• Goal: Beginning with the very first line, please reproduce the entries exactly through the line containing "PI = math.pi".

--- BEGIN ---

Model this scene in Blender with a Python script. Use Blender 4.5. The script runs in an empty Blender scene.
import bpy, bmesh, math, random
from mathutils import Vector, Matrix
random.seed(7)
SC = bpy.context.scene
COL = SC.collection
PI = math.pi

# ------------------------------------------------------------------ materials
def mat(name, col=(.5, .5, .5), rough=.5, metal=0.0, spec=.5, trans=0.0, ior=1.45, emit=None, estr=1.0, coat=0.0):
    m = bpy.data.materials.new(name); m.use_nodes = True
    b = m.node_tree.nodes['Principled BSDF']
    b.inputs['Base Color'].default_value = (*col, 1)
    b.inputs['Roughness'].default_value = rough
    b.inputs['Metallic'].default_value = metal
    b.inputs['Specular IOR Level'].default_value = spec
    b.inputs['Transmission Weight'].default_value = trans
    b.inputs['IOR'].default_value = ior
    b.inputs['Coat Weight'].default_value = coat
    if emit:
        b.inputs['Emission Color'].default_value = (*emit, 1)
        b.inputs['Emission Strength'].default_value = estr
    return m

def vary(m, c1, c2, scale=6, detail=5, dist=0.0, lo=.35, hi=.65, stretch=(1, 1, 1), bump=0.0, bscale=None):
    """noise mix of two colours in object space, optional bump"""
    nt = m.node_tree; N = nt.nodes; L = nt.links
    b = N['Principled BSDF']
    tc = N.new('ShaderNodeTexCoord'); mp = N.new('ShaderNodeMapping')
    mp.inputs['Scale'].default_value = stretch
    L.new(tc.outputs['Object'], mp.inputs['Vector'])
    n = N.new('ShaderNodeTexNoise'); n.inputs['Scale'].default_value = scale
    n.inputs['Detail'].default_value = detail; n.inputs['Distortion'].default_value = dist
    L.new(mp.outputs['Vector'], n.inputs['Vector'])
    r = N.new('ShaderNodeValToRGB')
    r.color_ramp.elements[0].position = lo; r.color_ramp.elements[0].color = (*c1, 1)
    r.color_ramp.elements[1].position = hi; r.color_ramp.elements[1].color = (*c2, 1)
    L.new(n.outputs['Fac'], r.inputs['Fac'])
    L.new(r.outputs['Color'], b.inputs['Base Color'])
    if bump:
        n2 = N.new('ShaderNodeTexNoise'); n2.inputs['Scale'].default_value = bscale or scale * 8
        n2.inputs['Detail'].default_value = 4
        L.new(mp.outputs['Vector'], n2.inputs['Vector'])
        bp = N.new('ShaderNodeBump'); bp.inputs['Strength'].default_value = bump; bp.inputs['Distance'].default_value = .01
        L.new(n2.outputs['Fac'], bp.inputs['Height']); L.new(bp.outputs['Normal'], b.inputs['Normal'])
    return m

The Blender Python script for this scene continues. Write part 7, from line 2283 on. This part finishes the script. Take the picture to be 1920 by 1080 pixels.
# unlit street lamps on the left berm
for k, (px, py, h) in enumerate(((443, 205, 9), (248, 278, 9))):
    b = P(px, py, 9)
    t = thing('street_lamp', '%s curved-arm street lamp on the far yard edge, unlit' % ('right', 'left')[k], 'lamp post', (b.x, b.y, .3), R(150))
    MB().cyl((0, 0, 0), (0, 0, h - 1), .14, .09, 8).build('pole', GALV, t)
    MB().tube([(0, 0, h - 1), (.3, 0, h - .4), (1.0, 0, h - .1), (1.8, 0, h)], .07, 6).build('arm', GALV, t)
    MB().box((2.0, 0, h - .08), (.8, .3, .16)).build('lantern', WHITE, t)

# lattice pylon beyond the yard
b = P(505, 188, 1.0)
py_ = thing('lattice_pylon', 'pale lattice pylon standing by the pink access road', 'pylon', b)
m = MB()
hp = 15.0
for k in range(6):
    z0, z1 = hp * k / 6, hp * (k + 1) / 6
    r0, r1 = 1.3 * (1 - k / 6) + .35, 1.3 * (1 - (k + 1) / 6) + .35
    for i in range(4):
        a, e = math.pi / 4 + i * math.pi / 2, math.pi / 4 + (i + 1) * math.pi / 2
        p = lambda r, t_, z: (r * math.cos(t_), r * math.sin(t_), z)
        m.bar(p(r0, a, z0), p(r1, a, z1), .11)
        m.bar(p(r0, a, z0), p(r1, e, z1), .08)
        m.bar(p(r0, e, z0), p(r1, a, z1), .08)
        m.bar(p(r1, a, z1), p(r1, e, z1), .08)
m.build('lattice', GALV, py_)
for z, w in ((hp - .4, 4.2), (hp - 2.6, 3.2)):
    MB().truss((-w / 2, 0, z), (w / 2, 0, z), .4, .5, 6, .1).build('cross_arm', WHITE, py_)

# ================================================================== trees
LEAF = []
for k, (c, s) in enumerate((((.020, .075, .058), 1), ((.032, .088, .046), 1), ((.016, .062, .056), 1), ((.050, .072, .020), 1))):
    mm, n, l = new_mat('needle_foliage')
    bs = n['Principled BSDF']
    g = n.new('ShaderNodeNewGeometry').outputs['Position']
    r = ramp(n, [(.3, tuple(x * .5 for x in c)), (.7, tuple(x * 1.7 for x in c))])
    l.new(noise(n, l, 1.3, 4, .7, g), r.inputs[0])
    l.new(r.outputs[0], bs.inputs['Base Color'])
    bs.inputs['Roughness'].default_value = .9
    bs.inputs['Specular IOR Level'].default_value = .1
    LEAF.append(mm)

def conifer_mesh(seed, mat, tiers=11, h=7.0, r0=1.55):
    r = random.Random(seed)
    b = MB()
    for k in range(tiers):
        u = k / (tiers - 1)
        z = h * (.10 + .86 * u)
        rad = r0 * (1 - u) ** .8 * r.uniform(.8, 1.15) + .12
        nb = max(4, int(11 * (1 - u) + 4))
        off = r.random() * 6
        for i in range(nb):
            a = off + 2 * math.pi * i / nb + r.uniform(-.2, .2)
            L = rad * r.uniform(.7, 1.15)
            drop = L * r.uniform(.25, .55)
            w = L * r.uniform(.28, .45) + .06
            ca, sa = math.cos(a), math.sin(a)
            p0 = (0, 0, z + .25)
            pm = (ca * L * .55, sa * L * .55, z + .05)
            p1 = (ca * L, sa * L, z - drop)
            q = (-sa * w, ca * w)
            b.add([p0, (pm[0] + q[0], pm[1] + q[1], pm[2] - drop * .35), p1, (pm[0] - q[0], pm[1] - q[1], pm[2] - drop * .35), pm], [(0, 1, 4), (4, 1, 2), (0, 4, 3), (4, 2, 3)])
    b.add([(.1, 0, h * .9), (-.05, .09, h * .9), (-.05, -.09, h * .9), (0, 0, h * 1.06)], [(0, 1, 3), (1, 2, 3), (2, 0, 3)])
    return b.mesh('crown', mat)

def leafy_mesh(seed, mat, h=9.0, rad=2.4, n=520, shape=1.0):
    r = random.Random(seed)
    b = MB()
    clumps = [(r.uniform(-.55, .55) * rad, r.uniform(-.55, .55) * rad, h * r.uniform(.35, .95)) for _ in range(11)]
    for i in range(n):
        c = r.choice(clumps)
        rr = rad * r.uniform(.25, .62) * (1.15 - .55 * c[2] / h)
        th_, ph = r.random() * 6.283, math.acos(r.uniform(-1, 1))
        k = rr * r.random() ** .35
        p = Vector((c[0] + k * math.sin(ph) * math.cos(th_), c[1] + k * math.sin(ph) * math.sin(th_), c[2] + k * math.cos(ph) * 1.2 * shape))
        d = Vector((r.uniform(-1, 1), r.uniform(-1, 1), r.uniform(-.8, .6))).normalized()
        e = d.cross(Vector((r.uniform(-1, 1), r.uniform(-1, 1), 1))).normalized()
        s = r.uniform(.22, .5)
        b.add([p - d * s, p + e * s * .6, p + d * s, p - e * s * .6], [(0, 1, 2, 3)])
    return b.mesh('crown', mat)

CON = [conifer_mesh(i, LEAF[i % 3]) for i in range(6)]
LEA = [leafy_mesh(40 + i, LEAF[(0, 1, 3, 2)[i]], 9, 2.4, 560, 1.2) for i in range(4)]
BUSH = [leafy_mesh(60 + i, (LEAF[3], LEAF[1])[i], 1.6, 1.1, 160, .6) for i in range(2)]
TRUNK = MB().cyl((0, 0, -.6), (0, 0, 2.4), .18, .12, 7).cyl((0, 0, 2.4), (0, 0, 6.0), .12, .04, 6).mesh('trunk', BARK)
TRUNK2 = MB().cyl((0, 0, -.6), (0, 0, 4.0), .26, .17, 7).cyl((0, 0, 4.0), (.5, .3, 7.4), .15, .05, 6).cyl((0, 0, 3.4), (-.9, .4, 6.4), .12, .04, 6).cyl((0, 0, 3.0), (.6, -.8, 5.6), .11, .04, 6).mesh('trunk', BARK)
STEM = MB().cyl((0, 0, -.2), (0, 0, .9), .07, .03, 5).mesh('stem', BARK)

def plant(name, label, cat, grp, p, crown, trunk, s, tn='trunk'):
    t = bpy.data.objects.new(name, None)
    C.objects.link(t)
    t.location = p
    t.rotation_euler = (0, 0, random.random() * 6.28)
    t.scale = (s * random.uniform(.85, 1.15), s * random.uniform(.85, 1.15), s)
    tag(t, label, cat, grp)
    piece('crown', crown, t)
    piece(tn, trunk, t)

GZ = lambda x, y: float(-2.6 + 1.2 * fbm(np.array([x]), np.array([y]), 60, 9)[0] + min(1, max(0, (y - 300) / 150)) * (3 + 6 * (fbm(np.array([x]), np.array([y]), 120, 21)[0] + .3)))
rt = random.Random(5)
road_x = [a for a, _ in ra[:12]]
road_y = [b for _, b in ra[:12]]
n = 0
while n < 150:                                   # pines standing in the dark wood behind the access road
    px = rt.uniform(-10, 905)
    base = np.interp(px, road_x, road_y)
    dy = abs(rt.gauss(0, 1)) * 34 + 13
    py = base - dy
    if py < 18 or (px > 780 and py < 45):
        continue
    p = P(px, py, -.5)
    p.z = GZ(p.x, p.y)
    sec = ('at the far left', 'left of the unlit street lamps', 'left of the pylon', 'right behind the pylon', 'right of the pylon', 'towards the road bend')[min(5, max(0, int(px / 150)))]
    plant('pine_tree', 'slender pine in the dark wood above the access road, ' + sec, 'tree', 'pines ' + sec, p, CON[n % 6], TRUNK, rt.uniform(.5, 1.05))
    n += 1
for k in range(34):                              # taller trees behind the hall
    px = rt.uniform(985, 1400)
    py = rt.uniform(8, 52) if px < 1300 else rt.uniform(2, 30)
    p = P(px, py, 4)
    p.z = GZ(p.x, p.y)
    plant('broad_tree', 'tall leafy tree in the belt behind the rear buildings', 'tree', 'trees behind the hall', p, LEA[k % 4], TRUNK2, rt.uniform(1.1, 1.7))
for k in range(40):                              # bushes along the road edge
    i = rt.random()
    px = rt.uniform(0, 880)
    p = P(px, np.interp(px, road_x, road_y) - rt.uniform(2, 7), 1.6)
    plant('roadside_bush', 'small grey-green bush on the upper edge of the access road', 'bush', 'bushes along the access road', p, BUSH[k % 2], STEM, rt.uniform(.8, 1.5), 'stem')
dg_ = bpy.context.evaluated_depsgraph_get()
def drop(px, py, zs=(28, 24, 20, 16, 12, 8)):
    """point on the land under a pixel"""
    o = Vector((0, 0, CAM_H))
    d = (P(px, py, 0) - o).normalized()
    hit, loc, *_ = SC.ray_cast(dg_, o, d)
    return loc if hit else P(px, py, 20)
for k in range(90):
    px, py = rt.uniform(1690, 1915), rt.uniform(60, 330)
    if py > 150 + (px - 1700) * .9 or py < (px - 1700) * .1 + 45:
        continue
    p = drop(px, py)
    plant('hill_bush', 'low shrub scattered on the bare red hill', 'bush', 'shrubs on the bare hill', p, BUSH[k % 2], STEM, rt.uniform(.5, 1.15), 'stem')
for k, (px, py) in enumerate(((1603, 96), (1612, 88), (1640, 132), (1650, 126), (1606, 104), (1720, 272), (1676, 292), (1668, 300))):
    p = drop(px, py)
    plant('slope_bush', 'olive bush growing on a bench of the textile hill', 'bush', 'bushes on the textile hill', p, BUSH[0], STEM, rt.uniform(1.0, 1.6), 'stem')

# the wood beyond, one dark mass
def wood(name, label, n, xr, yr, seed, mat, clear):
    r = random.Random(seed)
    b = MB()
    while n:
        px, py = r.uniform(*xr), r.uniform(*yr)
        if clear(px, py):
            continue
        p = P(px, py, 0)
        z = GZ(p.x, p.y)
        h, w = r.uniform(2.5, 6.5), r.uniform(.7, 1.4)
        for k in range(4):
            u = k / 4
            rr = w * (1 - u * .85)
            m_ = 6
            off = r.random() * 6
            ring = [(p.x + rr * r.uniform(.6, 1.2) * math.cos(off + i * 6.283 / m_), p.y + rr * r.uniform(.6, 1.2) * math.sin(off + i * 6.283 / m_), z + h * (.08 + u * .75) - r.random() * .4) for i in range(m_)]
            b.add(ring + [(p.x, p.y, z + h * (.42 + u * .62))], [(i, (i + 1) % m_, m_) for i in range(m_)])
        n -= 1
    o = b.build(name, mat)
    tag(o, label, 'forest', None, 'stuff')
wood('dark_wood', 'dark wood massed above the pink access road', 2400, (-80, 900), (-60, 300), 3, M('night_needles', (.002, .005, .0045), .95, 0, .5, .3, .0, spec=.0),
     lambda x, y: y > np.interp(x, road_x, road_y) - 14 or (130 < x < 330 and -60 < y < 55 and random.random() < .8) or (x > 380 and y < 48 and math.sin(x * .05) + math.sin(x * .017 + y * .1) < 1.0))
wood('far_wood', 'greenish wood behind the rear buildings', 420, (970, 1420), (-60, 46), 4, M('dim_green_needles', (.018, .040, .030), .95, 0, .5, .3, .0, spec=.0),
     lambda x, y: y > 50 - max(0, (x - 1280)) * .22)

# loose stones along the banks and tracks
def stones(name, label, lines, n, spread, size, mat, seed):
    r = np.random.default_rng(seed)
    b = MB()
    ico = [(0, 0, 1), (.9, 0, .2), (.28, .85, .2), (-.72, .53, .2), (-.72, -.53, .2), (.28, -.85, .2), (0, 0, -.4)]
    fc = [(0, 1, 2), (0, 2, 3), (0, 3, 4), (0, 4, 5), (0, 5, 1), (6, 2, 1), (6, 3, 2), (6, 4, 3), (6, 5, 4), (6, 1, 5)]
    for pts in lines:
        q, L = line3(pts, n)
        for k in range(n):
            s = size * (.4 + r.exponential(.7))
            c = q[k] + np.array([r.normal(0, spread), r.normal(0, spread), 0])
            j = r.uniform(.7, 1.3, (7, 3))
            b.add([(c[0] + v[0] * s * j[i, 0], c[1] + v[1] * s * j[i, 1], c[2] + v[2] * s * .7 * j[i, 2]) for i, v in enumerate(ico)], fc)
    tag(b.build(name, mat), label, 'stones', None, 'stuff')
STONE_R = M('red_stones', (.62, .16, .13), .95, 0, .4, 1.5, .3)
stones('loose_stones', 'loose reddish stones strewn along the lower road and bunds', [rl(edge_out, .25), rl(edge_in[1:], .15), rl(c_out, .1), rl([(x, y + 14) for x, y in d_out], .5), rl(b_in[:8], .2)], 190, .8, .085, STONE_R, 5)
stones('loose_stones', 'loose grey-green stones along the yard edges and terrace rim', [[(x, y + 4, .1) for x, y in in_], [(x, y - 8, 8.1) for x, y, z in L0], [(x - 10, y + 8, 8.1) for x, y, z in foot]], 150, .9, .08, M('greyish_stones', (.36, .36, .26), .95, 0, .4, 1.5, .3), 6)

--- END ---

• Solution to the exercise:
Model this scene in Blender with a Python script. Use Blender 4.5. The script runs in an empty Blender scene.
import bpy, bmesh, math, random
from mathutils import Vector, Matrix
random.seed(7)
SC = bpy.context.scene
COL = SC.collection
PI = math.pi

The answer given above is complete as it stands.